Brokerage firm jumps into retail development

10/04/2004

A longtime Central Florida retail real estate broker is cautiously entering the world of development.

 

Jack Liberty, president of Liberty Universal Management Inc., has spent about two decades in leasing and managing retail properties. And while his focus is still very much on brokerage, Liberty slowly is becoming a player in development.

 

"Over the years, as we continue to learn to add value, we'd stumble across a deal and started developing it for ourselves," says Liberty, "but we never gave up the business of brokerage."

 

Today, Liberty Universal leases or manages about 1.2 million square feet in 35 shopping centers in Orange, Osceola, Seminole, Volusia, Brevard and Lake counties.
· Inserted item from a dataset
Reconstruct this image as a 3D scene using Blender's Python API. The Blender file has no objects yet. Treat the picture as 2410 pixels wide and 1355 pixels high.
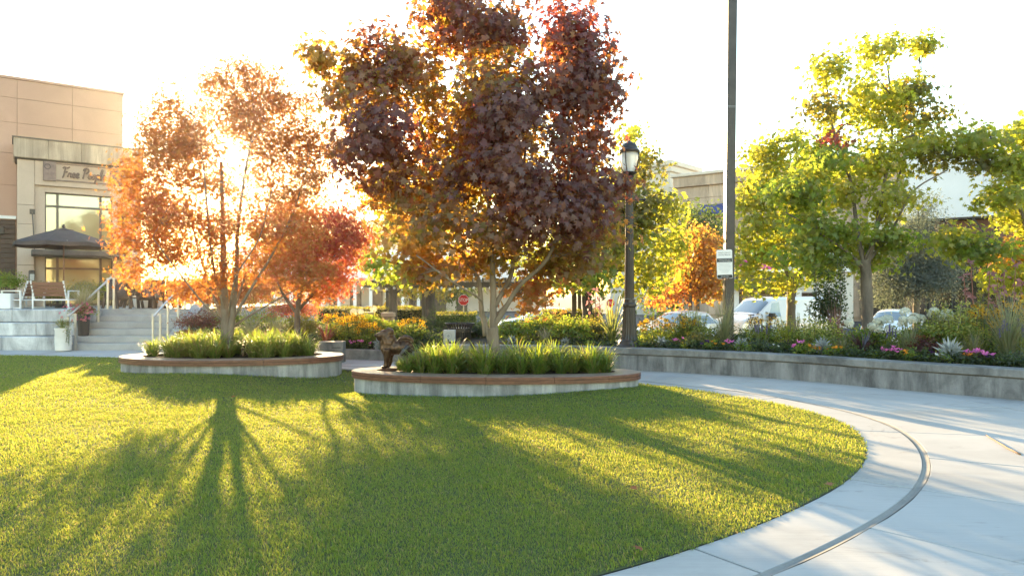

But Jack Liberty also owns three of those plazas, including the 175,000-square-foot BJ's Wholesale Club property at John Young and Osceola parkways in Osceola County.

 

While he works on securing retail and casual fast-food restaurants for the center, Liberty appears as if he can afford to enter a new realm of commercial real estate simultaneously.

 

Liberty says his vacancy rate hovers around 1.6 percent, even in older properties including Tuskawilla Bend near Oviedo and Suncrest Village on University Drive. And that's occurring while retail is growing nationwide.

 

Developers added 660 shopping centers in 2003 alone. Shopping centers had nearly $2 trillion in sales, accounting for 76 percent of all non-automotive retail sales, according to the International Council of Shopping Centers.

 

So low vacancies, even during industry growth, allow Liberty to continue expanding.

 

He currently is bringing out of the ground a 15,000-square-foot retail and restaurant plaza, tentatively called the Shoppes at Florida Mall, in front of Saks Fifth Avenue at the south Orlando mall. That project should be completed by the holiday season and will also include casual fast food, similar to Atlanta-based Moe's Southwest Grill or Orlando-based Baja Burrito Kitchen.

 

Liberty also is working on getting non-anchor stores to abut the Lowe's Home Improvement Warehouse on 6 acres on the corner of Barnes and Fiske boulevards in Rockledge.

 

Even though his company is growing, 45-year-old Liberty still remains low-key. He doesn't have a company Web site, and his five employees work in a converted 1922 rustic home on Anderson Street near downtown.

 

"At some point in time in his career, he and I will be competitors," says Don Huber, managing member of the development firm Huber Group LLC in Orlando, who's teamed up with Liberty on past projects. "He's learning the business, and it's an evolution you have to go through."

 

Liberty is entering a crowded arena, as Florida has the second-highest amount of gross leasable area, 469 million square feet, behind California's 738 million.

 

Says Pat Callaway, the chief development officer of NAI Realvest Partners Inc. in Maitland who teamed up with Liberty a decade ago to work on projects including the 280,000-square-foot Lake Mary Centre in Lake Mary: "Everyone in the world is developing retail now, and there's so much competition. "It takes lots of guts."